II. L’inefficacité du principe d’égalité face à un avantage juridique indu
A. Le refus de consacrer une rupture d’égalité au profit d’un droit inexistant
L’assistante familiale soutenait que le non-versement de la prime constituait une rupture d’égalité dès lors que les autres agents du département en bénéficiaient encore. La cour administrative d’appel de Lyon rejette fermement ce moyen en rappelant qu’une pratique illégale ou indue ne peut jamais créer de droits au profit d’autrui. La juridiction énonce avec clarté qu’un « tel principe ne peut justifier l’octroi d’un avantage indu » même si d’autres agents continuent d’en percevoir le montant. Le principe d’égalité ne saurait contraindre l’administration à persévérer dans l’erreur ou à étendre le bénéfice d’une mesure dépourvue de base légale suffisante.
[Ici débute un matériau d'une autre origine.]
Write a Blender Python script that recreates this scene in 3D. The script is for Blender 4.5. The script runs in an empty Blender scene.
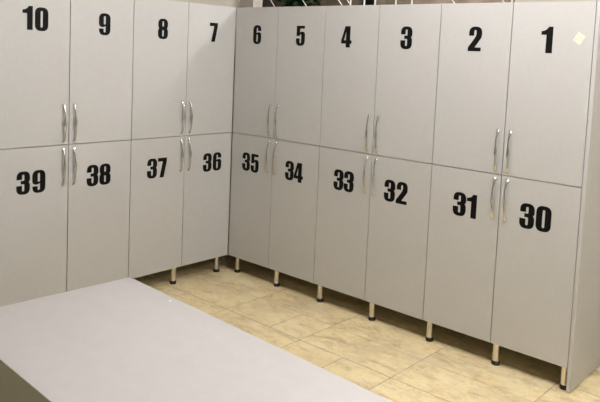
import bpy, bmesh, math, random
from mathutils import Vector, Matrix
from mathutils.geometry import tessellate_polygon
random.seed(4)
S = bpy.context.scene
COL = S.collection

# ---------------------------------------------------------------- camera
cd = bpy.data.cameras.new('camera'); cam = bpy.data.objects.new('camera', cd); COL.objects.link(cam)
S.camera = cam
yaw, pitch, roll = -0.7258195, -0.0873913, 0.0436308
fw = Vector((math.sin(yaw)*math.cos(pitch), math.cos(yaw)*math.cos(pitch), math.sin(pitch)))
r0 = Vector((math.cos(yaw), -math.sin(yaw), 0)); u0 = r0.cross(fw)
rr = r0*math.cos(roll) + u0*math.sin(roll); uu = -r0*math.sin(roll) + u0*math.cos(roll)
m = Matrix((rr, uu, -fw)).transposed().to_4x4(); m.translation = Vector((3.50163, -3.2125, 1.55117))
cam.matrix_world = m
cd.sensor_width = 36; cd.lens = 683.457*36/600
cd.shift_x = -2.93/600; cd.shift_y = -86.34/600
cd.clip_start = 0.02

# ---------------------------------------------------------------- world, exposure, lights
w = bpy.data.worlds.new('world'); S.world = w; w.use_nodes = True
w.node_tree.nodes['Background'].inputs[0].default_value = (1, 0.96, 0.92, 1)
w.node_tree.nodes['Background'].inputs[1].default_value = 0.05
S.view_settings.view_transform = 'Standard'; S.view_settings.look = 'None'
S.view_settings.gamma = 1; S.view_settings.use_curve_mapping = False
S.view_settings.exposure = 0.07

CEIL = 2.72
LCOL = (1.0, 0.97, 0.985)
GLOBE_R, GLOBE_Z = 0.085, 2.60
LAMPS = [  # x, y, emission strength of the opal globe, label
    (2.45, -1.30, 205, 'opal globe ceiling light over the middle of the room'),
    (1.65, -1.20, 115, 'opal globe ceiling light over the left end of the bench'),
    (4.20, -0.80, 290, 'opal globe ceiling light nearest the right wall'),
]
BACKLAMP = (0.95, 0.80, 2.62, 1080, 0.035)
# ---------------------------------------------------------------- materials
def newmat(name, base=(0.5, 0.5, 0.5), rough=0.5, metal=0.0, spec=0.5):
    mt = bpy.data.materials.new(name); mt.use_nodes = True
    b = mt.node_tree.nodes['Principled BSDF']
    b.inputs['Base Color'].default_value = (*base, 1); b.inputs['Roughness'].default_value = rough
    b.inputs['Metallic'].default_value = metal; b.inputs['Specular IOR Level'].default_value = spec
    return mt, mt.node_tree, b
class NB:
    """small node helper"""
    def __init__(s, nt): s.nt = nt
    def n(s, t, **kw):
        nd = s.nt.nodes.new(t)
        for k, v in kw.items(): setattr(nd, k, v)
        return nd
    def link(s, a, b): s.nt.links.new(a, b)
    def math(s, op, a, b=None, c=None):
        nd = s.n('ShaderNodeMath', operation=op)
        for i, v in enumerate((a, b, c)):
            if v is None: continue
            if isinstance(v, (int, float)): nd.inputs[i].default_value = v
            else: s.link(v, nd.inputs[i])
        return nd.outputs[0]
    def noise(s, vec, scale, detail=4, rough=0.55, dist=0.0):
        nd = s.n('ShaderNodeTexNoise'); nd.inputs['Scale'].default_value = scale
        nd.inputs['Detail'].default_value = detail; nd.inputs['Roughness'].default_value = rough
        nd.inputs['Distortion'].default_value = dist
        s.link(vec, nd.inputs['Vector']); return nd.outputs['Fac']
    def ramp(s, fac, stops):
        nd = s.n('ShaderNodeValToRGB'); e = nd.color_ramp.elements
        e[0].position, e[0].color = stops[0][0], (*stops[0][1], 1)
        e[1].position, e[1].color = stops[-1][0], (*stops[-1][1], 1)
        for p, c in stops[1:-1]:
            k = e.new(p); k.color = (*c, 1)
        s.link(fac, nd.inputs[0]); return nd.outputs[0]
    def mix(s, fac, a, b, bt='MIX'):
        nd = s.n('ShaderNodeMix', data_type='RGBA', blend_type=bt)
        for inp, v in ((nd.inputs[0], fac), (nd.inputs[6], a), (nd.inputs[7], b)):
            if isinstance(v, (int, float)): inp.default_value = v
            elif isinstance(v, tuple): inp.default_value = (*v, 1)
            else: s.link(v, inp)
        return nd.outputs[2]
    def bump(s, h, strength, dist, bsdf):
        nd = s.n('ShaderNodeBump'); nd.inputs['Strength'].default_value = strength
        nd.inputs['Distance'].default_value = dist
        s.link(h, nd.inputs['Height']); s.link(nd.outputs[0], bsdf.inputs['Normal'])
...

Cette solution classique protège les finances publiques contre l’extension par contagion de régimes indemnitaires dont l’origine juridique est devenue caduque ou irrégulière. L’égalité de traitement se conçoit uniquement dans le cadre de la légalité et ne peut servir à revendiquer l’application d’une règle erronée.
B. La confirmation de la spécificité du régime des assistants familiaux
Le litige s’inscrit dans le cadre particulier des assistants familiaux qui sont des agents non titulaires soumis à des dispositions spécifiques du code de l’action sociale. Bien que l’article R. 422-1 de ce code renvoie au décret relatif aux agents contractuels territoriaux, la nature de leurs fonctions justifie des règles indemnitaires propres. La cour valide le raisonnement des premiers juges qui avaient estimé que la requérante n’était pas fondée à se prévaloir du montant de la prime sollicitée. L’absence de contestation initiale du fondement de la prime par le département lors des échanges administratifs ne saurait non plus valider rétroactivement une créance sans fondement. Les délibérations postérieures ayant relevé le montant de la gratification n’ont pas pour effet de régulariser l’absence de preuve concernant l’existence historique de l’avantage. Par conséquent, la requête est rejetée car l’agent ne dispose d’aucun droit acquis au versement de cette prime spécifique pour la période réclamée.